As a way to ensnare users, the FBI even took control of Playpen and ran it for 13 days before shutting it down. During that period, with many users' Tor-enabled digital shields down—revealing their true IP addresses—the government was then able to identify and arrest the nearly 200 child porn suspects. (However, nearly 1,000 IP addresses were revealed as a result of the NIT’s deployment, which could suggest that even more charges could be filed.)
Privacy-minded experts applauded Judge Pratt's reasoning—that the government should not have the ability, absent proper warrants, to hack into people's computers.
"Judge Pratt correctly interpreted the NIT's function and picked the correct analogy," Fred Jennings, a New York-based lawyer who has worked on numerous computer crime cases, told Ars.

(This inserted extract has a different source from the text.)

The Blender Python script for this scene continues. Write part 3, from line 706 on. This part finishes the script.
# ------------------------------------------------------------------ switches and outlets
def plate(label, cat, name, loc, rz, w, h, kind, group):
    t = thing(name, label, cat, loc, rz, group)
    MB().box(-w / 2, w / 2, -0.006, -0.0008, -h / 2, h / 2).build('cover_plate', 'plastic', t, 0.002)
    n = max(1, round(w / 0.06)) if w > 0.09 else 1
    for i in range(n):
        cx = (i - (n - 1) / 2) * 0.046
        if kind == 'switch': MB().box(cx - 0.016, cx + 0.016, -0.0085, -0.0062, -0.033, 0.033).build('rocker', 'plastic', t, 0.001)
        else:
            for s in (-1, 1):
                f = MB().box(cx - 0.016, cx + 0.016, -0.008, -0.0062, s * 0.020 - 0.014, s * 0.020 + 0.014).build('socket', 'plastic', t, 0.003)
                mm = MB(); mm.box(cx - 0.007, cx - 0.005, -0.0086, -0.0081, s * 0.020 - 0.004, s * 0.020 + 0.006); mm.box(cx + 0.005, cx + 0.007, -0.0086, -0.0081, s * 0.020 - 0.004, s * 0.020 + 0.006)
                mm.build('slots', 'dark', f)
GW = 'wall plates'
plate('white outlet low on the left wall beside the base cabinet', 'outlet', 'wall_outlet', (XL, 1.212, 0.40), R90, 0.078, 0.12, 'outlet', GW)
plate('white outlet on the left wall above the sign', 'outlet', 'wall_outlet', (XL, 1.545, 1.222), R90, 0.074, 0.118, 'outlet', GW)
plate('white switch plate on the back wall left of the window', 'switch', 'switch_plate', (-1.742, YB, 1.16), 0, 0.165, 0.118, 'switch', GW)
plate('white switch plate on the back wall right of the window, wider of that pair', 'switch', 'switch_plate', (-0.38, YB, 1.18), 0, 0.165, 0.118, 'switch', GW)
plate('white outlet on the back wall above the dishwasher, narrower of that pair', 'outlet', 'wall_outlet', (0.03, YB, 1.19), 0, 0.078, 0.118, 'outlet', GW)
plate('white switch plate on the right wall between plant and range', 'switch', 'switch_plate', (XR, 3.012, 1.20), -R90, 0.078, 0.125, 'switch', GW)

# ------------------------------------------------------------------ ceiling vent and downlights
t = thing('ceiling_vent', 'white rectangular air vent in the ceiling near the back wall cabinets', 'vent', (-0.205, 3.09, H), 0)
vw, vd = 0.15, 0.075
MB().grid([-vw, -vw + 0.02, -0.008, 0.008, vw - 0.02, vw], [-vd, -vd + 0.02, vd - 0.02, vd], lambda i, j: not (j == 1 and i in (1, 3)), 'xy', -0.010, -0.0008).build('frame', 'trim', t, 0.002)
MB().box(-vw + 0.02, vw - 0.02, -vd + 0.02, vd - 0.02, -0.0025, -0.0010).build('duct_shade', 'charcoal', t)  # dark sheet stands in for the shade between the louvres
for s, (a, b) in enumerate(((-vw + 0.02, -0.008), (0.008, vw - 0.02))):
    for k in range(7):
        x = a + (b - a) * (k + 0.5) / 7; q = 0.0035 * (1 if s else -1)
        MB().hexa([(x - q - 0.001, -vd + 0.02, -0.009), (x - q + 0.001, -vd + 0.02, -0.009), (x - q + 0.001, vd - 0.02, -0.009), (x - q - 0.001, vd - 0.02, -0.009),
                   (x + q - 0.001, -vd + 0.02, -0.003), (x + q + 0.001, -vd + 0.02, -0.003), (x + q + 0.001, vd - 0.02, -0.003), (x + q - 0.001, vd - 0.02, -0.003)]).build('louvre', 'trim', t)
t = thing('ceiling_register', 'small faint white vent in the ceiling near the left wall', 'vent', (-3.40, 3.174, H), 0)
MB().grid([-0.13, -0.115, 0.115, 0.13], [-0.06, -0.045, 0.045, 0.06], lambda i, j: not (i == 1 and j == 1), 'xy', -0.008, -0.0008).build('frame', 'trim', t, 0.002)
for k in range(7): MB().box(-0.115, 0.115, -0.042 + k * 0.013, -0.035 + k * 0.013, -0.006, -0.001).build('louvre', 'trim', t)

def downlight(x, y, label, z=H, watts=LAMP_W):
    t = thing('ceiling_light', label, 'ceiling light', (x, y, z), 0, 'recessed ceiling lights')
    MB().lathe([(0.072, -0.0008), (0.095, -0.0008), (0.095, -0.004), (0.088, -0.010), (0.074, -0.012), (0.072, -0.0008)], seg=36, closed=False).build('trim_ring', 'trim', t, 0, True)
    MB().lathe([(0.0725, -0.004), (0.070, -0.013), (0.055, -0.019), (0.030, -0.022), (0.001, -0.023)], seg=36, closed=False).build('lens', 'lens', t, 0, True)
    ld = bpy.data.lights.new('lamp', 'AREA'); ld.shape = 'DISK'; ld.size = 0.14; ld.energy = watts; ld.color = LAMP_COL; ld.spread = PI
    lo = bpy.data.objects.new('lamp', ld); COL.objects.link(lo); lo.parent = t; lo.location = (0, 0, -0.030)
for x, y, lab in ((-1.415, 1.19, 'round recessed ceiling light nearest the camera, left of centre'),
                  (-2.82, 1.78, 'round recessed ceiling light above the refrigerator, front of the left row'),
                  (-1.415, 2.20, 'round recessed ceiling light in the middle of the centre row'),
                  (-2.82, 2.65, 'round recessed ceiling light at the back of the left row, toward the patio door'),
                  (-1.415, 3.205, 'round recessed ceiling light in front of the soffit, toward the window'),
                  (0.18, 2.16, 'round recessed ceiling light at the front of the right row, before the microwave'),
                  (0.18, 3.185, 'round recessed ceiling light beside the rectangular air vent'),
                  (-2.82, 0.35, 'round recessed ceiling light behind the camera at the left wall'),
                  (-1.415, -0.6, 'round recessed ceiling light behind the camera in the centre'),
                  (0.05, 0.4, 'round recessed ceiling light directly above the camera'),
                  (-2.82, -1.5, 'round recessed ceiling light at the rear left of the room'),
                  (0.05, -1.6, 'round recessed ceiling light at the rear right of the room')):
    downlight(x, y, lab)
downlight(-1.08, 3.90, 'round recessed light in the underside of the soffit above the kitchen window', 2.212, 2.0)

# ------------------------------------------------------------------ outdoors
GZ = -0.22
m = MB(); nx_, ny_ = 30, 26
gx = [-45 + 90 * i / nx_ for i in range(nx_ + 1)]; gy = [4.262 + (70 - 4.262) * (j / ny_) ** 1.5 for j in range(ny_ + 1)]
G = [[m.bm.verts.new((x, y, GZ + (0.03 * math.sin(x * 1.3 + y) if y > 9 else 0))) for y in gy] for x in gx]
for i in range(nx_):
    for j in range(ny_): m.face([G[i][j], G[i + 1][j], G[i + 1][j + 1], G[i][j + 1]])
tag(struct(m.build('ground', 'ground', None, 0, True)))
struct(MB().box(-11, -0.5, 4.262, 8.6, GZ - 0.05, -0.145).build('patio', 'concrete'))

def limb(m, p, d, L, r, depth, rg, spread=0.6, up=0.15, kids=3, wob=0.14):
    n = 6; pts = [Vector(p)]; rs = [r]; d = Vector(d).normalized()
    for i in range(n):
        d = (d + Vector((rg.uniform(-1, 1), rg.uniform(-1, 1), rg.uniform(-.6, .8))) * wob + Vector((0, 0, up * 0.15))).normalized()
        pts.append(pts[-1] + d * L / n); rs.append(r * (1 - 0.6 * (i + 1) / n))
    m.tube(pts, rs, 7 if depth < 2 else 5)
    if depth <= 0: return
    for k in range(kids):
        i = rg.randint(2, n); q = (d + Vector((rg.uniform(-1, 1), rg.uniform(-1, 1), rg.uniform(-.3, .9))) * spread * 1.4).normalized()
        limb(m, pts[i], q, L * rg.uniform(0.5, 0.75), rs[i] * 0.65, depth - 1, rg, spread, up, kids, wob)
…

Jennings continues:
[Pratt] correctly points out that the usual analogies, to tracking devices or IP information turned over by a third-party service provider, are inapplicable to this type of government hacking. A common theme in digital privacy, with Fourth Amendment issues especially, is the difficulty of analogizing to apt precedent—there are nuances to digital communication that simply don't trace back well to 20th-century precedent about physical intrusion or literal wiretapping.
By contrast to Judge Pratt, other courts have struggled with the basics of how Tor and IP addresses work.
"In attempting to salvage the mess they made with Playpen, [the Department of Justice] has tried to say that the NIT is like a GPS tracking device," Chris Soghoian, a technologist for the American Civil Liberties Union, told Ars.
"And, sadly, several judges have bought it, saying that the defendants traveled virtually to Virginia, and that the NITs were installed in Virginia while they were virtually there."
For its part, the government has said it is not sure how it will deal with the suppression order in Croghan.
"Our office is still in the process of reviewing the judge's order that was issued yesterday," Rachel Scherle, a federal prosecutor in Iowa, told Ars by e-mail. "No decisions have been made as to dismissal or appeal at this time, but I will keep you posted."